The Boring Stuff is Important: Adoption of IFC and COBie

The construction industry loves something to have a good moan about. The latest target is COBie. It is little understood in the UK and the reasons for its use are not clear, making it an excellent target for a good rant.


It is further confused when its mixed with a little IFC (Industry Foundation Class) some Uniclass (or is it Omniclass?) and a new plan of work! When people don’t really understand something the barriers go up and they fight against it.


I personally believe the work being done by the Government is a really good effort to align all of the various parts of the industry. This is somewhere where so many others have tried and failed. You may have noticed that many of those who are currently developing the standards have grey hair, which clearly suggests this is something they have been pursuing for many years.


The author of PAS 1192, Melvyn Richards, was awarded an OBE for his input and I believe this was well deserved as whilst very important work I certainly wouldn’t want to dedicate a career to such a subject.


I believe much of the confusion is the lack of explanation of why the Government is putting such an emphasis on COBie. This would go a long way to help those involved to see the bigger picture and to understand why we are going through such pain. The construction industry is very good at getting on with things however are not great at investing up front.


COBie is in effect a report from a project database. As with any database you need to invest first before you see the result. As our industry is currently a little disjointed sometimes it can be a challenge for everyone to appreciate the bigger picture.


Fundamentally the Government wants and needs consistency of data in the future. For them to achieve this they need to get the construction industry all pointing in the same direction and speaking the same language. 


COBie is no more than a framework which sets out what information a client wants at pre-defined stages (COBie drops). An export from the database (or model) is required at the stages defined by the Government. At each stage there are a series of questions asked and the answers have to be supplied.


Through the design and construction phase this is a check that everything which has been asked for is in the model.


Whilst the private sector is struggling to understand I believe the biggest challenge will be for the the public sector. Much of the early information required in the COBie drops needs to come from the Government department. From experience often some of this information is missing at the early project stages. The COBie approach structures and monitors the release of information, and means the reporting on what is there or not is objective rather than subjective.
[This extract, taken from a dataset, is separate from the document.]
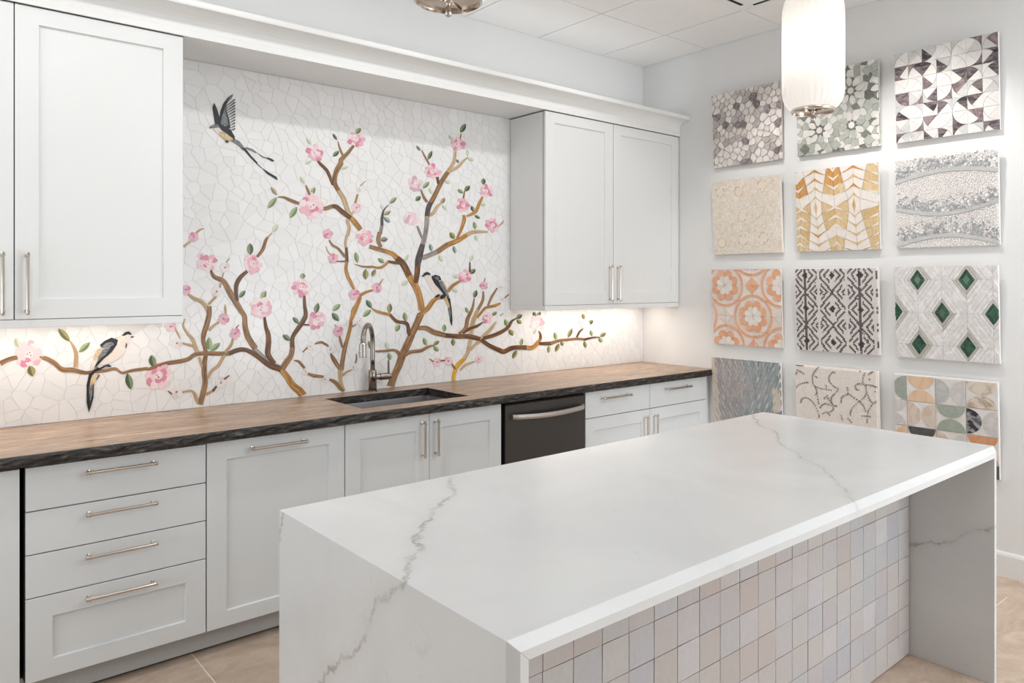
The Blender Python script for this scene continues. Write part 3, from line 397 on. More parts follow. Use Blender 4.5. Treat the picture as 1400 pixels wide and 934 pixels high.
BIRDS={'fly':[('wing','k',[(-3187,2415),(-3172,2381),(-3162,2346),(-3162,2308),(-3182,2307),(-3189,2353),(-3195,2393)]),('wing','k',[(-3097,2473),(-3120,2454),(-3142,2422),(-3157,2378),(-3165,2325),(-3162,2297),(-3135,2293),(-3110,2302),(-3117,2348),(-3129,2382),(-3129,2419),(-3112,2447)]),('covert','g',[(-3130,2424),(-3137,2396),(-3152,2353),(-3157,2316),(-3135,2306),(-3120,2316),(-3125,2346),(-3135,2381)]),('covert','g',[(-3097,2471),(-3112,2458),(-3127,2429),(-3120,2433),(-3104,2451)]),('back','k',[(-3167,2307),(-3135,2304),(-3110,2296),(-3089,2263),(-3089,2244),(-3120,2269),(-3150,2286)]),('head','g',[(-3204,2298),(-3190,2310),(-3172,2311),(-3162,2301),(-3180,2295),(-3195,2291)]),('bill','k',[(-3212,2289),(-3200,2301),(-3195,2295),(-3204,2289)]),('breast','w',[(-3195,2290),(-3170,2296),(-3162,2279),(-3160,2259),(-3176,2267)]),('belly','o',[(-3167,2278),(-3145,2279),(-3120,2266),(-3097,2251),(-3110,2234),(-3135,2239),(-3160,2256)]),('rump','g',[(-3110,2239),(-3086,2250),(-3066,2242),(-3037,2211),(-3048,2200),(-3074,2223)]),('tail_feather','k',[(-3061,2211),(-3037,2211),(-3006,2175),(-2974,2144),(-2977,2137),(-3011,2167),(-3040,2198)]),('tail_feather','k',[(-2955,2122),(-2920,2102),(-2876,2081),(-2870,2065),(-2887,2073),(-2926,2093)]),('tail_feather','g',[(-2979,2143),(-2953,2122),(-2955,2119),(-2979,2137)]),('tail_feather','g',[(-3033,2217),(-3000,2211),(-2977,2196),(-2985,2193),(-3006,2202),(-3032,2209)]),('tail_feather','g',[(-2977,2196),(-2947,2179),(-2926,2175),(-2926,2171),(-2950,2174)]),('tail_feather','k',[(-2926,2177),(-2901,2172),(-2887,2163),(-2898,2158),(-2926,2171)]),('foot','k',[(-3135,2237),(-3120,2238),(-3121,2227),(-3131,2229)]),('flight_feather','k',[(-3126,2414),(-3087,2452),(-3087,2446),(-3126,2411)]),('flight_feather','k',[(-3126,2401),(-3087,2438),(-3087,2431),(-3126,2399)]),('flight_feather','k',[(-3126,2389),(-3087,2423),(-3087,2416),(-3126,2386)]),('flight_feather','k',[(-3126,2376),(-3087,2408),(-3087,2402),(-3126,2374)]),('flight_feather','k',[(-3123,2364),(-3087,2394),(-3087,2387),(-3123,2362)]),('flight_feather','k',[(-3120,2352),(-3087,2379),(-3087,2372),(-3120,2350)]),('flight_feather','k',[(-3117,2340),(-3087,2364),(-3087,2358),(-3117,2338)]),('flight_feather','k',[(-3114,2328),(-3087,2350),(-3087,2343),(-3114,2326)]),('flight_feather','k',[(-3110,2316),(-3087,2335),(-3087,2328),(-3110,2314)]),('flight_feather','k',[(-3107,2304),(-3087,2320),(-3087,2314),(-3107,2302)]),('flight_feather','k',[(-3107,2292),(-3087,2306),(-3087,2299),(-3107,2289)])],'left':[('breast','w',[(-3619,1284),(-3590,1297),(-3560,1300),(-3552,1288),(-3567,1264),(-3577,1224),(-3602,1188),(-3644,1167),(-3690,1163),(-3657,1203),(-3623,1246),(-3609,1271)]),('head','k',[(-3594,1291),(-3579,1306),(-3564,1309),(-3554,1299),(-3556,1293),(-3570,1296),(-3585,1290)]),('bill','k',[(-3557,1285),(-3543,1286),(-3546,1280),(-3555,1280)]),('throat_mark','k',[(-3579,1236),(-3576,1258),(-3572,1252),(-3575,1234)]),('wing','k',[(-3680,1254),(-3661,1271),(-3634,1284),(-3609,1272),(-3614,1250),(-3635,1218),(-3667,1189),(-3697,1155),(-3704,1152),(-3690,1184),(-3665,1210),(-3644,1232),(-3640,1242),(-3674,1242)]),('covert','g',[(-3674,1246),(-3657,1262),(-3634,1265),(-3623,1253),(-3642,1242),(-3667,1239)]),('covert','g',[(-3667,1233),(-3640,1237),(-3657,1210),(-3678,1192),(-3692,1177),(-3682,1207)]),('flight_feather','o',[(-3690,1234),(-3674,1238),(-3686,1207),(-3700,1184),(-3706,1194)]),('flight_feather','w',[(-3719,1153),(-3710,1185),(-3700,1180),(-3688,1188),(-3700,1156),(-3710,1146)]),('tail_feather','k',[(-3723,1126),(-3700,1147),(-3686,1151),(-3676,1143),(-3702,1133),(-3716,1097),(-3725,1061),(-3723,1033),(-3718,1000),(-3710,1031),(-3708,1073),(-3704,1082),(-3706,1022),(-3715,985),(-3724,957),(-3732,1001),(-3732,1080)]),('tail_feather','o',[(-3710,1122),(-3683,1122),(-3700,1086),(-3721,1070),(-3718,1097)]),('tail_feather','g',[(-3723,1063),(-3710,1078),(-3713,1022),(-3719,1000)]),('foot','k',[(-3694,1156),(-3682,1150),(-3665,1159),(-3646,1164),(-3634,1154),(-3644,1152),(-3657,1156),(-3678,1143),(-3692,1142)]),('tail_feather','k',[(-3684,1122),(-3682,1115),(-3694,1098),(-3697,1100)])],'right':[('breast','w',[(-1978,1571),(-1952,1581),(-1926,1565),(-1906,1518),(-1851,1470),(-1878,1459),(-1904,1464),(-1937,1499),(-1960,1537)]),('head','k',[(-1987,1574),(-1980,1590),(-1960,1598),(-1941,1590),(-1934,1578),(-1960,1582),(-1976,1575)]),('bill','k',[(-1996,1574),(-1986,1579),(-1980,1572),(-1989,1568)]),('wing','k',[(-1928,1571),(-1900,1581),(-1870,1572),(-1859,1553),(-1881,1543),(-1870,1524),(-1844,1486),(-1826,1461),(-1844,1467),(-1874,1499),(-1908,1530),(-1926,1556)]),('covert','g',[(-1914,1565),(-1889,1572),(-1870,1559),(-1885,1546)]),('flight_feather','o',[(-1866,1553),(-1844,1543),(-1817,1498),(-1805,1476),(-1832,1498)]),('flight_feather','g',[(-1881,1540),(-1855,1543),(-1824,1492),(-1798,1444),(-1817,1451),(-1855,1492)]),('tail_feather','o',[(-1844,1444),(-1821,1451),(-1798,1396),(-1786,1338),(-1805,1377)]),('tail_feather','k',[(-1817,1451),(-1794,1434),(-1782,1363),(-1777,1299),(-1780,1268),(-1792,1293),(-1800,1338),(-1786,1325),(-1798,1396)]),('tail_feather','g',[(-1809,1377),(-1798,1389),(-1788,1325),(-1794,1306)]),('foot','k',[(-1906,1445),(-1881,1464),(-1866,1459),(-1876,1451),(-1896,1442)]),('foot','k',[(-1863,1454),(-1840,1465),(-1823,1457),(-1832,1444),(-1855,1432),(-1866,1438)])]}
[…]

There is also an issue around who will check the COBie drops for content. At present the tool to review the drops seems a little sketchy. Even if the tool is available the the government will need the skills to review the information in 2016 if this is going to be a contractural requirement.
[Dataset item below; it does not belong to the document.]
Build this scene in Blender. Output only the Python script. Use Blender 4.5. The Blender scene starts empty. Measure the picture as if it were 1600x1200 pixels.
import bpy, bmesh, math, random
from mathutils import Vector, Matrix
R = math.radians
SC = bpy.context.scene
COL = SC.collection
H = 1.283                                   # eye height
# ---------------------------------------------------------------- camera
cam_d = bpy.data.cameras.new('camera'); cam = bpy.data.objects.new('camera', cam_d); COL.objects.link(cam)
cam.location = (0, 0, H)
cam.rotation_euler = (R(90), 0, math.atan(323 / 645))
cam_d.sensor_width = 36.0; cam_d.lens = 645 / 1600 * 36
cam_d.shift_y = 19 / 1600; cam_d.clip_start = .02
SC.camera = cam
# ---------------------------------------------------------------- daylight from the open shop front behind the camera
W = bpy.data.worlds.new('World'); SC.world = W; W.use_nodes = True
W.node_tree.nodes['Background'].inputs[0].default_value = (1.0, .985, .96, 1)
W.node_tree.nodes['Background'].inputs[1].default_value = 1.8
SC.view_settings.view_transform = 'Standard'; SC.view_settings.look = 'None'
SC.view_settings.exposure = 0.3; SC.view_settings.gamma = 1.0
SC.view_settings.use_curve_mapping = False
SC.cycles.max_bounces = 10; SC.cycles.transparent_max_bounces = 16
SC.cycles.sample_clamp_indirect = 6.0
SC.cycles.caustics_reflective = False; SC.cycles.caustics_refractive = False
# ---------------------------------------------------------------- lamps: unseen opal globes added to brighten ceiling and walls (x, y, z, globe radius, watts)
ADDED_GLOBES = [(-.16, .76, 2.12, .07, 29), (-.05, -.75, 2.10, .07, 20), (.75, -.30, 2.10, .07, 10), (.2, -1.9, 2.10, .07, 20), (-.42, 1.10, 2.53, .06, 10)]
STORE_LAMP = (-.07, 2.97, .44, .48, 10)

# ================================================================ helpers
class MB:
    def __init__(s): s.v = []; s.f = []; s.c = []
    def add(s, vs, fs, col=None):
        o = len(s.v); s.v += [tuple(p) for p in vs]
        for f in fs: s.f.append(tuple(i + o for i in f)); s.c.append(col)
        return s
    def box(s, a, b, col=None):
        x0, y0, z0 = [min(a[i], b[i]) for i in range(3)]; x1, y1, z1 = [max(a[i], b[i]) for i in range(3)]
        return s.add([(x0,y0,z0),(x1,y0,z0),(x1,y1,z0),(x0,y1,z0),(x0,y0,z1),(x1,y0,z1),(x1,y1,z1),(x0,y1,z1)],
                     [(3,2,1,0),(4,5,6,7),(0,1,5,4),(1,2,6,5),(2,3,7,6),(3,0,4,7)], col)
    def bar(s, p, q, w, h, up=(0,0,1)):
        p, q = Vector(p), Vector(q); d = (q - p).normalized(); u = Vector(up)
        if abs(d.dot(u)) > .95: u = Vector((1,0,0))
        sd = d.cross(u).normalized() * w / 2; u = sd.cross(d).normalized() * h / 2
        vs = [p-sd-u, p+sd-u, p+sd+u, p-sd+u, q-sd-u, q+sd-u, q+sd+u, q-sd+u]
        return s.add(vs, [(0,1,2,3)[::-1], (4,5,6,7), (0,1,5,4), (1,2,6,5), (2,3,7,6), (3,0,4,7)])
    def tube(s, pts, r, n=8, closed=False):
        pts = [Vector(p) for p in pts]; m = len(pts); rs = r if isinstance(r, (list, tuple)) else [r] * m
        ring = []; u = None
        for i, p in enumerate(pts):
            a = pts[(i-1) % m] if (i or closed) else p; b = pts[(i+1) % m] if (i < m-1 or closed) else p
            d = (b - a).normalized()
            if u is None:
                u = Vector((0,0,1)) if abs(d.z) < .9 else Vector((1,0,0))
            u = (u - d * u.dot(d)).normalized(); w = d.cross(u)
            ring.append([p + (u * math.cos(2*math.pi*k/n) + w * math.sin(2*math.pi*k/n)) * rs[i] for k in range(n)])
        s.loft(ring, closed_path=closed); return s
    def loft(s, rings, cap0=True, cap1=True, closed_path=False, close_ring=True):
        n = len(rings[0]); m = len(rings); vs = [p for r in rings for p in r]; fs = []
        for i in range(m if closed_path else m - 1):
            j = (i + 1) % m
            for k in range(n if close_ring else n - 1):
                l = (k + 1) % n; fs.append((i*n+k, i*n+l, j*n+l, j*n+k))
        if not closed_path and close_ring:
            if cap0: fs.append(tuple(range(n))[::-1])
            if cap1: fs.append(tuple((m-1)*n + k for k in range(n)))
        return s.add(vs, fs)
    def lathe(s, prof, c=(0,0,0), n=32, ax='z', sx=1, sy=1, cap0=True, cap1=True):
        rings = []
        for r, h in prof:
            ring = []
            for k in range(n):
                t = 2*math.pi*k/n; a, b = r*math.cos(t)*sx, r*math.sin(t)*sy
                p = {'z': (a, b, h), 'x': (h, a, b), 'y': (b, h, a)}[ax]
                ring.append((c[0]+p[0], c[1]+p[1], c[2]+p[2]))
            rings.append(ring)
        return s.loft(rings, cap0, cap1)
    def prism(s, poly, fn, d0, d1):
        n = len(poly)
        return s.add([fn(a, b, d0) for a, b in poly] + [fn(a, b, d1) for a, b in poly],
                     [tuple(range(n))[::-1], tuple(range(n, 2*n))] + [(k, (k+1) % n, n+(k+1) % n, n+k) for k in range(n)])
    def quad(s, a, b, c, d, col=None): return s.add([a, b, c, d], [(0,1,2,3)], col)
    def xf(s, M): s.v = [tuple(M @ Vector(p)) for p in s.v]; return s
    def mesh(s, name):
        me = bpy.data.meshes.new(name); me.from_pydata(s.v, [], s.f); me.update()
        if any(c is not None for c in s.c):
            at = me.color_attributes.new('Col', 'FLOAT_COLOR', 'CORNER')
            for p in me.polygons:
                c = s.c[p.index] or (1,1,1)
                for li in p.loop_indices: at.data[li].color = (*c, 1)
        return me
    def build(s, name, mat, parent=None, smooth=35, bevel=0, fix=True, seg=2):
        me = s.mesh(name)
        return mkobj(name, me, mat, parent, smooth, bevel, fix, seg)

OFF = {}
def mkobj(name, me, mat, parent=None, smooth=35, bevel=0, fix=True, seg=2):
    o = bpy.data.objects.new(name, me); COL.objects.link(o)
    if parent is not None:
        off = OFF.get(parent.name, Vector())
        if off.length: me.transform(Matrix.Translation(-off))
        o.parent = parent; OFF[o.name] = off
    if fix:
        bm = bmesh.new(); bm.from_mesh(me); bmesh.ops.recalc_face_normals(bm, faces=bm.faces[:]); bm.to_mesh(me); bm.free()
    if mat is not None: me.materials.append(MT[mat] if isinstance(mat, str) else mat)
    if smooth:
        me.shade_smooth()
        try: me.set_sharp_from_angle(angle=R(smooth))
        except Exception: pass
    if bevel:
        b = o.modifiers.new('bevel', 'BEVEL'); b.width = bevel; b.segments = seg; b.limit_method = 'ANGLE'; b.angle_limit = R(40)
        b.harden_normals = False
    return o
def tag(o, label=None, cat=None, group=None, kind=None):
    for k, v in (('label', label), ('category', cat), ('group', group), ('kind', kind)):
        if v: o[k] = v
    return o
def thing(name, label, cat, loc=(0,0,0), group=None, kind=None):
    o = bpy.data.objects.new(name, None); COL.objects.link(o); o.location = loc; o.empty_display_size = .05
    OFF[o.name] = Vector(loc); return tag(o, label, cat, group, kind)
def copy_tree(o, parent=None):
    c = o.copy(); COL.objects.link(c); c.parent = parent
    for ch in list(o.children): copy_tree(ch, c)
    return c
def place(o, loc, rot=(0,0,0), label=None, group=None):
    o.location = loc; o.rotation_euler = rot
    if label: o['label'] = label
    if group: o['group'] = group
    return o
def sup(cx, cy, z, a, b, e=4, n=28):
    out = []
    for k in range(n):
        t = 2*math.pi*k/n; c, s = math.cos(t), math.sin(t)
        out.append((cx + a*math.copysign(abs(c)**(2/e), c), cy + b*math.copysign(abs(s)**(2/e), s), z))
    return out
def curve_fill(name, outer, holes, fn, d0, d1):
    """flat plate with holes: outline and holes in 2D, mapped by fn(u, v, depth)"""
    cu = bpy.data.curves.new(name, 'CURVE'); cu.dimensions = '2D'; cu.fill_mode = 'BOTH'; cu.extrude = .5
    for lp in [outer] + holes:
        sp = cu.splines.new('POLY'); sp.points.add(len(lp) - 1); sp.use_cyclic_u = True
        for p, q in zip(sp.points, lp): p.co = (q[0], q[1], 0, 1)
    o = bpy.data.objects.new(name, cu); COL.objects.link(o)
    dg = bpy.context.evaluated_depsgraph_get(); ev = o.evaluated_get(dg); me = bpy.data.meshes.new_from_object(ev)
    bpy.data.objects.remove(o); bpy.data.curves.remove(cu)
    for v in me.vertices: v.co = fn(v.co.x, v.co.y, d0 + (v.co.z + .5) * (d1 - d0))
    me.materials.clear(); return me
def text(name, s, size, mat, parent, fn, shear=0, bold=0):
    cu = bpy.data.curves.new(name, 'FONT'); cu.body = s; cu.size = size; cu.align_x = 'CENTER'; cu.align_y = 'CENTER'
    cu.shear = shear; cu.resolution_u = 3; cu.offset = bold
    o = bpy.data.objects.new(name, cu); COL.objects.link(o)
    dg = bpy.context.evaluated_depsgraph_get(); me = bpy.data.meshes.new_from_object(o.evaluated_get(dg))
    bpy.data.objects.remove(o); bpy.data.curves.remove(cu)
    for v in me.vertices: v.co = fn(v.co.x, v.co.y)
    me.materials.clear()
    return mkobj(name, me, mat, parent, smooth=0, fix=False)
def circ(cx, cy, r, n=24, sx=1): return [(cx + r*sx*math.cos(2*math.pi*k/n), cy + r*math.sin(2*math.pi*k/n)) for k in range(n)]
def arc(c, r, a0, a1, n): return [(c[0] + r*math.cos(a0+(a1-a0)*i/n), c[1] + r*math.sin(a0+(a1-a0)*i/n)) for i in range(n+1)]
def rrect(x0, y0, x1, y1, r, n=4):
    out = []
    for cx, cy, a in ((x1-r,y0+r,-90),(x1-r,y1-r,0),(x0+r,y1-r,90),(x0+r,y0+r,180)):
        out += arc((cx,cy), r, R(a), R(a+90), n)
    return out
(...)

If it’s a contractual requirement and the data is incomplete because of missing information from the client, who is liable? I’m sure the lawyers will have a field day.
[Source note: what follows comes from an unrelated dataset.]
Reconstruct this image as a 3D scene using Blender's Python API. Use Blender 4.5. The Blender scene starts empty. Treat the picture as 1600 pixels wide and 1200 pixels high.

We then move onto IFC. This subject really polarises opinion. Some think it is an Autodesk v Open BIM debate. This is a naive position as IFC has a far greater influence.


IFC was developed again to allow the sharing of information as well as interoperability between software. All of the major software vendors support it as do many of the academic institutions.


The focus must be on what IFC is trying to achieve. Whilst IFC carries geometry and data it does not allow the intelligence which is embedded in the native files. In some case this intelligence is critical to the designer and in others it may not be required.


The use of IFC does allow the development of open source tools which has to be a positive aspect to allow low cost use of the data.To move data from a native file to an IFC clearly, the fields need to be mapped. It is in this mapping not IFC itself where things can be lost providing one of the biggest criticism. I believe the software vendors will ultimately resolve these issues and the debate about IFC should not be one of ‘either or’ but a ‘one of both’.


The native files and software may have a use for one particular aspect and the IFC may have another. Provided IFC can easily be produced as an export from the authoring software that should not be an issue as long as the limitations of re-importing are understood.


Whilst I have been reviewing the alignment of parts of the industry I could not ignore the RIBA Plan of Work. The industry has had so many different plans of works. The RIBA Plan of Work has been the foundation of many projects.


Again the Government and the construction industry council have been keen to get a standard approach. They suggested a numbered system which has been reviewed and has formed the basis of the new RIBA Plan of Work.


Most people will know that I am not the RIBA’s biggest supporter however on this occasion I must applaud them. They have been the first institution to respond and have clearly set out their intentions. I think the change may seem small to move from letters to numbers but I believe it marks the beginning of a new future for the industry.


We are clearly becoming far more aligned and are focusing on how together we can improve value for our clients. The Digital Plan of Work will be issued in the coming months which will give a template for data management for construction projects.


Whilst COBie, IFC and the new Plan of Work may all seem frustrating and unclear at present, I applaud those who are pushing change. It is never easy to change but doing something is better than doing nothing.


I will continue to support the adoption of COBie and IFC and will work hard to make it work for all of the right reasons!